From the first line of the data below through the line holding "pipe(t, V((q.x, 3.16, .02)), V((q.x, 3.16, .52)), .015, galvd);", output each line exactly and leave the pictures out.

**Dataset section:**

---

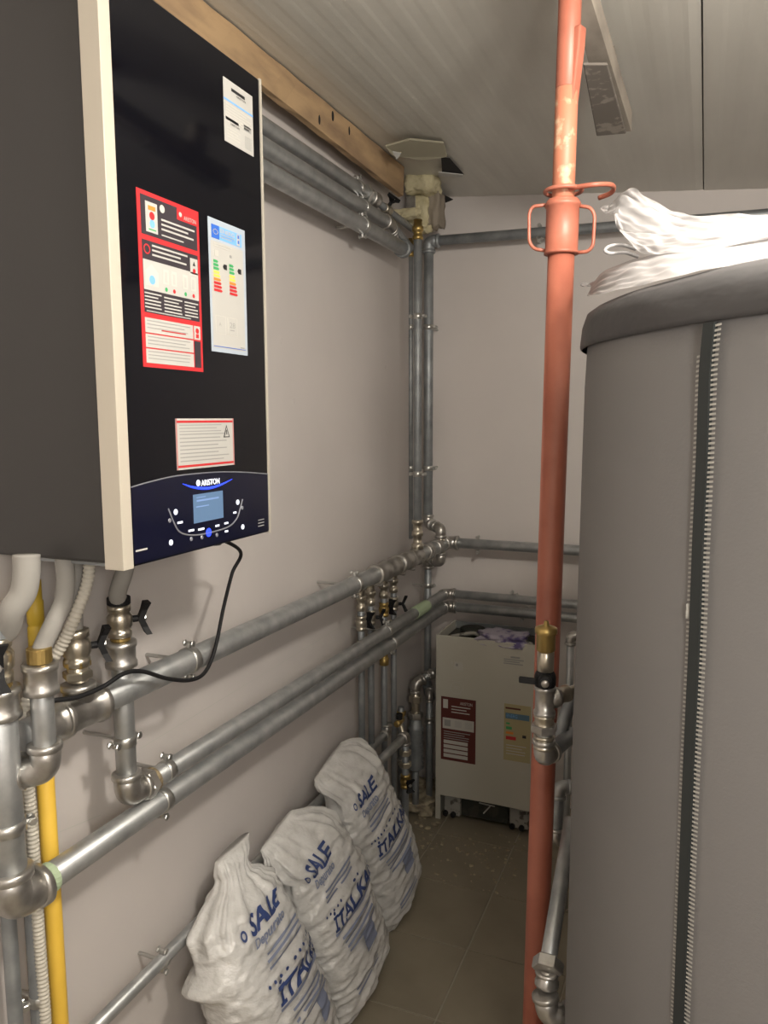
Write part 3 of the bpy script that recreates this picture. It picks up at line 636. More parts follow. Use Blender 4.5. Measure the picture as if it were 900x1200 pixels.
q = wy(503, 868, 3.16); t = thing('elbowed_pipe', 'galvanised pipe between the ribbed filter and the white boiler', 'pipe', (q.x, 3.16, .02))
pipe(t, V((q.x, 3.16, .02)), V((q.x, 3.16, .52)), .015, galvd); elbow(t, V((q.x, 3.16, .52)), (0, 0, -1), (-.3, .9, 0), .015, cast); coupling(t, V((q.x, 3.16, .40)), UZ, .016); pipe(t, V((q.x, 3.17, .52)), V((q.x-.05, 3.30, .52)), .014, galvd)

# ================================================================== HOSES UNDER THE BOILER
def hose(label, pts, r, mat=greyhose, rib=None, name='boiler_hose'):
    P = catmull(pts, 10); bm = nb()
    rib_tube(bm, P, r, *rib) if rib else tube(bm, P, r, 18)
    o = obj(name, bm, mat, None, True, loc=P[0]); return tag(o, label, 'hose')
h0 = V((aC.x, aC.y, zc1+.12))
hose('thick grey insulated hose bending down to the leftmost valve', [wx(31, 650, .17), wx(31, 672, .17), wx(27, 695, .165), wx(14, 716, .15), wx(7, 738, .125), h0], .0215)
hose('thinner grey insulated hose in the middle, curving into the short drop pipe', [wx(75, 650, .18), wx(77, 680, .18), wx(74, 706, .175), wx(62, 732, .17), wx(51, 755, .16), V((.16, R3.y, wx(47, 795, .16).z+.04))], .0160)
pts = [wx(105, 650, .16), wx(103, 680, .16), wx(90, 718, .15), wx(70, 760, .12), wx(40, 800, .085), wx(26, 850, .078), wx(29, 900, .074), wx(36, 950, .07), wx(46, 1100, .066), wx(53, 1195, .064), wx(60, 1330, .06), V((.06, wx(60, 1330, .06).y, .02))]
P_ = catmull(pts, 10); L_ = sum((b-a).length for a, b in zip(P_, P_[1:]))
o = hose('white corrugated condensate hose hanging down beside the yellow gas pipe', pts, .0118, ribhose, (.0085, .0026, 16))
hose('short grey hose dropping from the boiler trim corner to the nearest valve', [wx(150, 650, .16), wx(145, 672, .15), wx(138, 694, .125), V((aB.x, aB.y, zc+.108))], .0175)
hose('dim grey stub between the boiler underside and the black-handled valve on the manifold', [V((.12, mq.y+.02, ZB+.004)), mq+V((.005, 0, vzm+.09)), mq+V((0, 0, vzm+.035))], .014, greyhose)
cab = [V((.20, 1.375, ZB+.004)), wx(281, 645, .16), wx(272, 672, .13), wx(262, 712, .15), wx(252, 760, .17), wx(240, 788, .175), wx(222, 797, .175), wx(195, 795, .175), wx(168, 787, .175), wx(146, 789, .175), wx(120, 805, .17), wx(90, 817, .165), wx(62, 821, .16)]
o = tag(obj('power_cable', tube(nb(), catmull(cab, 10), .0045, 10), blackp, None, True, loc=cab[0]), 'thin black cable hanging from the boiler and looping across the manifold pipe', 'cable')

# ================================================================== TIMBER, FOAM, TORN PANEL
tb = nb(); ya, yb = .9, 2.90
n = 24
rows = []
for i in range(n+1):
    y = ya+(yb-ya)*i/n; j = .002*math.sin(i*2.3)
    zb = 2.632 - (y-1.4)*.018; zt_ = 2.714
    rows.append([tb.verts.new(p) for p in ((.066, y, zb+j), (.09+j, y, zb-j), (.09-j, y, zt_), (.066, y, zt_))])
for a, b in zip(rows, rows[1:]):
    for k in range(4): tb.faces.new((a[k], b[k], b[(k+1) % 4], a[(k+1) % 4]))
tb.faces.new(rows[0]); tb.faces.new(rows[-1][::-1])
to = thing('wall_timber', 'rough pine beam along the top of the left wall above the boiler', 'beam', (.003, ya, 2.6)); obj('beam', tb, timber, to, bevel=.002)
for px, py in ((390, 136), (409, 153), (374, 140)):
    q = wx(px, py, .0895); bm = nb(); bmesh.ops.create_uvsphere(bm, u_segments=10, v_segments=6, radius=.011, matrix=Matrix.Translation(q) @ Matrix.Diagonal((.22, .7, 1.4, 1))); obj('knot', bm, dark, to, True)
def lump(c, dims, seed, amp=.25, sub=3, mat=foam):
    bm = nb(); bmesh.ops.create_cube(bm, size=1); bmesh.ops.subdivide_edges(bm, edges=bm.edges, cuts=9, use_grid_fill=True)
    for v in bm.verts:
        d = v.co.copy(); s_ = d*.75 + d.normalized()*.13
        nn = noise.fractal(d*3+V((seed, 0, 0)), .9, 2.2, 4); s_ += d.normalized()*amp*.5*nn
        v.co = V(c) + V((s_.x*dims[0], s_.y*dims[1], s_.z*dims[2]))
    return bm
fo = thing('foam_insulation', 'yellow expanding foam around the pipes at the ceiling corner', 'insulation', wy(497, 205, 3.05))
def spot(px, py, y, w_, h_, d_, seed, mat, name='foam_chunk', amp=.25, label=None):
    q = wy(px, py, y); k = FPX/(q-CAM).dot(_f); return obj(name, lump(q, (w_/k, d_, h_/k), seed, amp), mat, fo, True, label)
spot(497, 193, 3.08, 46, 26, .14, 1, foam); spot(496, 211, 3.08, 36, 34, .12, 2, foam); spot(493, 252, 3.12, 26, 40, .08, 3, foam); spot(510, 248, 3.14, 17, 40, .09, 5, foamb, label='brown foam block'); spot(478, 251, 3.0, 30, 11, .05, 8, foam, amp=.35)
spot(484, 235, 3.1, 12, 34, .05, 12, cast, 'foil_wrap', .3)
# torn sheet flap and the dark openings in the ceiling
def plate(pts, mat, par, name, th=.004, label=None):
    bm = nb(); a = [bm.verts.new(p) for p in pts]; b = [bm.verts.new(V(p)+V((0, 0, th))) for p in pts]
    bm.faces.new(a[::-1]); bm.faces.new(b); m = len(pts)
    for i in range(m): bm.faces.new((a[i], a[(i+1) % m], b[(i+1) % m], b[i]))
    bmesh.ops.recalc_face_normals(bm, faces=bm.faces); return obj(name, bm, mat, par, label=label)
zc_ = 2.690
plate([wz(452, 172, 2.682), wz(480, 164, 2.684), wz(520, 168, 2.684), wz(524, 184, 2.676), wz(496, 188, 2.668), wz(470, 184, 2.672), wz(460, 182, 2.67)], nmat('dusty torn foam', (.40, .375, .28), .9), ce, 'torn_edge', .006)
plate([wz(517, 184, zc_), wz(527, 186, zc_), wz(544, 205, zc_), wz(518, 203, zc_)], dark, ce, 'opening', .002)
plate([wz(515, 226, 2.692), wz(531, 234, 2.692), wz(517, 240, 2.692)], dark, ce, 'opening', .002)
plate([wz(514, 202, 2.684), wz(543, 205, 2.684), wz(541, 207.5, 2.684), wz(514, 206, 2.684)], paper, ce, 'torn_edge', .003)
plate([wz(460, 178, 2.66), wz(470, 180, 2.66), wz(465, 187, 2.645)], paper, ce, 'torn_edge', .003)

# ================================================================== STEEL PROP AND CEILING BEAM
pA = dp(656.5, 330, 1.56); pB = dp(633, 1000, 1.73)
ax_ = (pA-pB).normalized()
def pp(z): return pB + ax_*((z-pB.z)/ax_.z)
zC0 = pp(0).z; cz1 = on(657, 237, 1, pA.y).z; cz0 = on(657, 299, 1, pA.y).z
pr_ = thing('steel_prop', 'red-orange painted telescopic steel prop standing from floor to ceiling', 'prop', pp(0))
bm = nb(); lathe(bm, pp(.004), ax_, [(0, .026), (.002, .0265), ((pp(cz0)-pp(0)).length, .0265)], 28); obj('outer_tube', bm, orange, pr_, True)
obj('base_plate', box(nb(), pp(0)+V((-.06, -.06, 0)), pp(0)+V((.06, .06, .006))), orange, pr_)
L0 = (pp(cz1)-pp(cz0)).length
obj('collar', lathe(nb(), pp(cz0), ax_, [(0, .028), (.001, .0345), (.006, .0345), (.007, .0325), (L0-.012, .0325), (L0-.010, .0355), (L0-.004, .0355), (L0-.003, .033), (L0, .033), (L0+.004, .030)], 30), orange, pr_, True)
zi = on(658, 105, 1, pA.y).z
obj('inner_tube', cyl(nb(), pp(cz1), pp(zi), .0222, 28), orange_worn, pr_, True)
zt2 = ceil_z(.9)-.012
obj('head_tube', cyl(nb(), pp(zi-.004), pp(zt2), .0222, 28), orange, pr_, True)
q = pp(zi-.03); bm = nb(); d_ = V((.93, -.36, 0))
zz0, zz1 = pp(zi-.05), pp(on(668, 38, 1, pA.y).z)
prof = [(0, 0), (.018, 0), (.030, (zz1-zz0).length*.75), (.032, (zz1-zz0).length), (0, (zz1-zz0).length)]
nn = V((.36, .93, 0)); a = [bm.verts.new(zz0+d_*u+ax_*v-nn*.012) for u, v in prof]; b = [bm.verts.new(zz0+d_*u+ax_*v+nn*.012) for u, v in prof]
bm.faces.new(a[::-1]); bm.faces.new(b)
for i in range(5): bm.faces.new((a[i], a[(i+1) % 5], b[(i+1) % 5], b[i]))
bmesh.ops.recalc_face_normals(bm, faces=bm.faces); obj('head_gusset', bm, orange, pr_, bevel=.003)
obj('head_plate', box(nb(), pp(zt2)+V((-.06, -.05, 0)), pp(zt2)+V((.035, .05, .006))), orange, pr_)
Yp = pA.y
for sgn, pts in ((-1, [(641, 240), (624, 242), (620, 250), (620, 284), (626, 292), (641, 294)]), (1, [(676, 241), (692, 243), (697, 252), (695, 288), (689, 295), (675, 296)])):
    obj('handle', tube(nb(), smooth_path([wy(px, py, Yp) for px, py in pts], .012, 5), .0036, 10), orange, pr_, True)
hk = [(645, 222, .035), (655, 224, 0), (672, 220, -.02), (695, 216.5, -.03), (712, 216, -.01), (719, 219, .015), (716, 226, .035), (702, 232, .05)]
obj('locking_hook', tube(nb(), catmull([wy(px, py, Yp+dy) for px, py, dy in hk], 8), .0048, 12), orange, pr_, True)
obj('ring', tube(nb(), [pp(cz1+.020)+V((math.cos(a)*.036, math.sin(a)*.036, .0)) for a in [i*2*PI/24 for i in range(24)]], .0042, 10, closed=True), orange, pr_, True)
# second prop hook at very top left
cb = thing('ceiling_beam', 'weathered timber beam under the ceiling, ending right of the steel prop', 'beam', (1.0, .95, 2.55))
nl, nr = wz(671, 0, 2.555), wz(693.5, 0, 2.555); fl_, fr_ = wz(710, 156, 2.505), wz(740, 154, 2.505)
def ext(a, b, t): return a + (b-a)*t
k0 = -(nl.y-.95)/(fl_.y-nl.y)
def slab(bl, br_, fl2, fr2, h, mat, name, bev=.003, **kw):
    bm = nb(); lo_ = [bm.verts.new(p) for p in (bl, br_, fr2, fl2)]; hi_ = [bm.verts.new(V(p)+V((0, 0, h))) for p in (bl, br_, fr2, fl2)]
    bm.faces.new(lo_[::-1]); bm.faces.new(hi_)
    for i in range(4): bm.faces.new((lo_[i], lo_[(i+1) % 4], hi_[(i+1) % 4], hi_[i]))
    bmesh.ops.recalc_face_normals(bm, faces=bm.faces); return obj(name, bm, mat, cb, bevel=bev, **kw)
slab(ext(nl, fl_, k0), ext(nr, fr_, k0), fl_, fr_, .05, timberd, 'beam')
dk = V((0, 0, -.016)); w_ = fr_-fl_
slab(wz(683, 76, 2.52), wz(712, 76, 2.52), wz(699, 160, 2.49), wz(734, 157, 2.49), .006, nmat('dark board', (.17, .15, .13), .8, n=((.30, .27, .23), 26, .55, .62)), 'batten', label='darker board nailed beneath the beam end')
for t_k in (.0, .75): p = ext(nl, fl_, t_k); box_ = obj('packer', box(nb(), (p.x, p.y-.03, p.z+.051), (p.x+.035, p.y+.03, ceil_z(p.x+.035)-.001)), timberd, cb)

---

**Answer to this exercise:**
Write part 3 of the bpy script that recreates this picture. It picks up at line 636. More parts follow. Use Blender 4.5. Measure the picture as if it were 900x1200 pixels.
q = wy(503, 868, 3.16); t = thing('elbowed_pipe', 'galvanised pipe between the ribbed filter and the white boiler', 'pipe', (q.x, 3.16, .02))
pipe(t, V((q.x, 3.16, .02)), V((q.x, 3.16, .52)), .015, galvd); elbow(t, V((q.x, 3.16, .52)), (0, 0, -1), (-.3, .9, 0), .015, cast); coupling(t, V((q.x, 3.16, .40)), UZ, .016); pipe(t, V((q.x, 3.17, .52)), V((q.x-.05, 3.30, .52)), .014, galvd)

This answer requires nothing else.